Riggleman’s decision to vote for Miyares this fall is significant in that he supports Spanberger and has aligned himself in recent years with Democrats, who have condemned Jones’s violent 2022 rhetoric but are sticking by him after the text messages were revealed in these pages last Friday. He’s hoping that his support for Miyares at the ballot box — especially at a time when he’s loath to support any elected Republican during the Trump era — will encourage Virginia Democrats, Trump-skeptical Republicans, and undecided centrists to split their tickets this fall as well in light of the scandal.

“In our commonwealth, you can come out and you can vote for Abigail Spanberger and you can vote for Jason Miyares,” he says. “I don’t think that’s a bad thing.”

Earlier this week, Miyares called Riggleman and the pair spoke on the phone for about an hour, during which they discussed the stakes of this year’s Virginia attorney general race and the political fallout of the Jones texting scandal. Pressed for comment, Miyares’s campaign spokesman Alex Cofield told National Review that “Attorney General Miyares and former Congressman Riggleman discussed the Virginia way and the importance of the rule of law during a time when violent rhetoric is predominating our discourse.”

As National Review previously reported, Virginia Democrats have been told by the Jones campaign to deflect questions about the texting scandal by highlighting Trump’s inflammatory rhetoric and Virginia Republicans’ refusal to harshly criticize the president’s decision to pardon individuals convicted in the January 6 riot.
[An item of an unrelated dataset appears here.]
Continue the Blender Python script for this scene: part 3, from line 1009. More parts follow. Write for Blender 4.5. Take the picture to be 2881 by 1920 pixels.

Riggleman agrees that the GOP’s obeisance to Trump undermines the party’s claim to a moral high ground. “Any party that’s pledged loyalty to a person rather than the Constitution really has no leg to stand on to lecture anybody about principles,” Riggleman says, calling out Republicans for not criticizing Trump more in the years following the storming of the Capitol. “And I think that’s why you see Democrats trying to message and go after Trump a bit.”

And yet Riggleman also takes issue with how Democrats such as former House Speaker Nancy Pelosi (D., Calif.) are speaking publicly about the scandal, condemning Jones’s rhetoric while insisting that “on balance, he is the better person to be attorney general.” There are basic bars of decency that politicians should pass to win elections, he says. For Riggleman, Trump doesn’t pass that bar, nor does Jones. It’s remarkable that it’s even controversial to say that he’s against “voting for somebody who thinks that political violence is a viable way to change policy.”

Riggleman has told Miyares he’s disappointed that the attorney general didn’t condemn the January 6 pardons. But he said he was reassured during his private conversation with Miyares that the attorney general will “enforce the rule of law and do what’s necessary, regardless of party loyalties.”